Pada awalnya berawal dari sebuah pertanyaan tentang apakah agama itu sebenarnya? kenapa dengan agama justru manusia membeda-bedakan satu dengan yang lainnya. Masing-masing manusia merasa agama yang dianutlah yang paling benar.  Sampai akhirnya saya dipertemukan beberapa buku secara tidak sengaja atau mungkin ini yang namanya jodoh (jodoh bukan hanya pasangan hidup kan??).
Saya sudah membaca beberapa buku yang membahas tentang Agama. Tidak ada salahnya jika kita belajar untuk membaca pikiran dari tokoh yang menganut paham komunisme. Dan tidak ada salahnya juga jika mengambil pesan yang baiknya sebagai bahan wacana dan pembelajaran hidup. Menurut saya hidup tidak perlu kaku, buka wacana seluas-luasnya, karena tidak semua yang menurut asumsi masyarakat itu hal yang buruk adalah buruk benar adanya.
Buku ini adalah salah satu buku terbaik saya. Buku karangan Eko E Darmawan. “Berjudul Agama itu bukan candu”. Diawal buku ini pun beliau menceritakan sejarah awal bagaimana beliau mengangkat tema ini. Semua berawal dari keheranan. Keheranan ketika beliau melihat beberapa mahasiswa melakukan solat, tapi setelah itu mereka melakukan aktivitas yang tak berguna justru setelah mereka melakukan solat.

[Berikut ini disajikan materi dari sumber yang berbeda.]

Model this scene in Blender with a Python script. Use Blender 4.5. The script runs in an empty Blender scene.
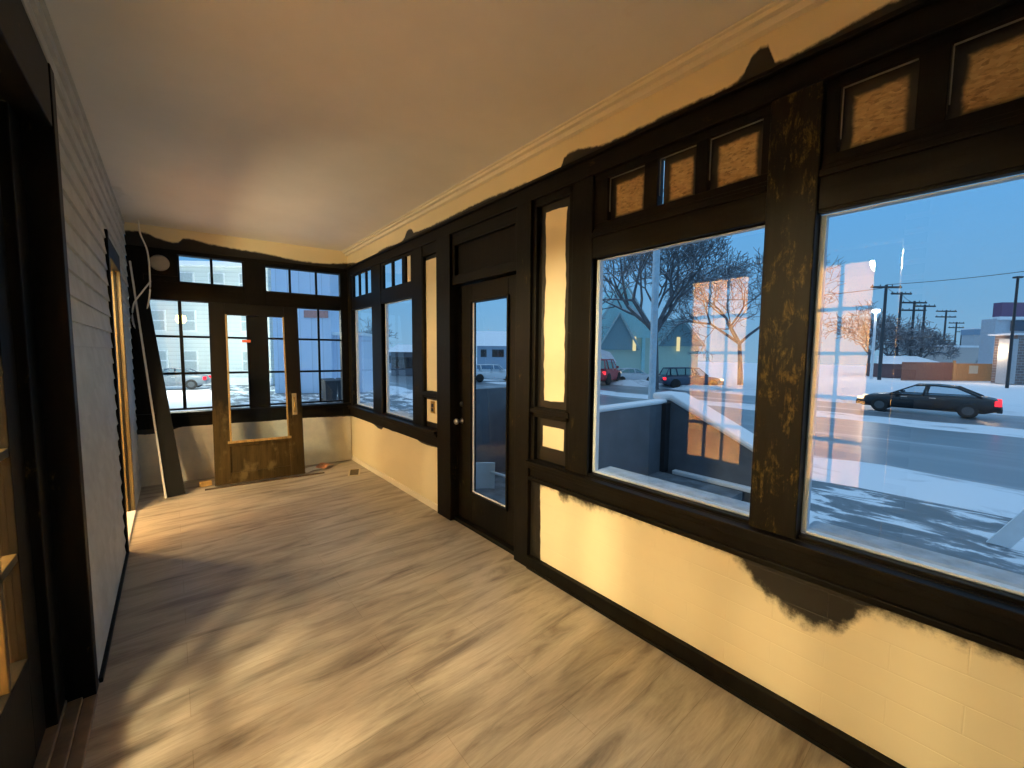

Semakin banyak peribadatan yang kita lakukan, tampaknya semakin membuat kita tidak pernah membuat resah dan merasa bersalah.  Justru rasa tenang dan nyaman yang timbul. Karena sudah “menyenangkan” Tuhan. Menjalankan peribadatan telah membuat kita merasa telah menjadi saleh. Dan asal hidup kita sukses, anak kita sukses, maka selesailah urusan kita. Tetapi apakah keyakinan yang demikian itu memang sebuah keber-agamaan yang sejati? Didalam buku ini terdapat 3 tokoh, Feuerbach, Marx dan Tan Malaka yang kebetulan adalah penganut aliran komunisme. Tapi yang dibahas disini bukan tentang komunisme, tapi bagaimana pemikiran mereka terhadap agama, dan apa itu agama menurut mereka sendiri. Menurut saya adalah hal yang baik ketika kita membaca dan mendengar sisi lain dari sesuatu atau dalam hal ini adalah seseorang yang fenomenal di dunia.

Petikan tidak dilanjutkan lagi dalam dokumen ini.